Add ATSC stream monitoring to the list. Analyzing MPEG requires a device to parse out the fragments, keep track of what is in the stream and determine if it is compliant. You might like to know when your PSIP or audio goes away after all. Many manufacturers have devices in this category, including Pixelmetrix, Rohde & Schwarz, Sencore, TANDBERG TV, Tektronix and Triveni.

Transmission monitoring equipment would also be high on many lists. You might use an RF test set in the exciter, or choose an external system from Agilent, Rohde & Schwartz, Sencore, Tektronix and others.

Though likely to be required by the FCC in the future, the PSIP portion of the ATSC standards “suite” — A-65 — is not yet required in full. So-called static PSIP, literally just channel numbers, must be broadcast, but the static information that requires can be generated internally in most encoders.
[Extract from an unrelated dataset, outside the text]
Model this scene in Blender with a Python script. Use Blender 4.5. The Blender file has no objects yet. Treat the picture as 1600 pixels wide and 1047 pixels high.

Full PSIP requires an external box to use data from traffic, listing services and even automation to generate the tables required in A-65. Look to Harris, Leitch AgileVision, Triveni and others for full systems for PSIP.

Loads of other options might be considered. For instance, you might want to translate captions from your NTSC channel to DTV, and hardware is available from several manufacturers, including Evertz. Or, you might want to do HDTV pass-through, and a switcher for HD signals might be the order of the day. Evertz, Leitch, Miranda, Sony, Thomson Grass Valley and others make switchers and logo inserters that would be key to making that happen. You could probably use a set-top box or two and some monitors as well. Barco, Ikegami, JVC, Panasonic, Sony and others make HDTV monitors, but don't forget virtual monitor walls from companies such as Barco, Evertz, Leitch and Miranda that can permit both 16:9 and 4:3 images to be combined on a VGA projector, display cube, DLP imager, plasma display or LCD monitor.

It might be wise to have a consumer setup somewhere in the station for seeing the actual program guide as displayed by your viewers, as well as gauging the delivered quality of the picture and sound coding.

Lastly, there is audio monitoring. The sound quality of DTV begs that you should be able to hear what your listeners have at home. That means a decoder or set-top with 5.1 channel outputs, some good speakers and acoustics that are not too far gone. Wohler makes useful surround sound decoder/speaker combinations with metering in a 2RU chassis. Dolby makes the reference decoder, as well as numerous gadgets for setting and monitoring the metadata that is part of the AC3 audio stream.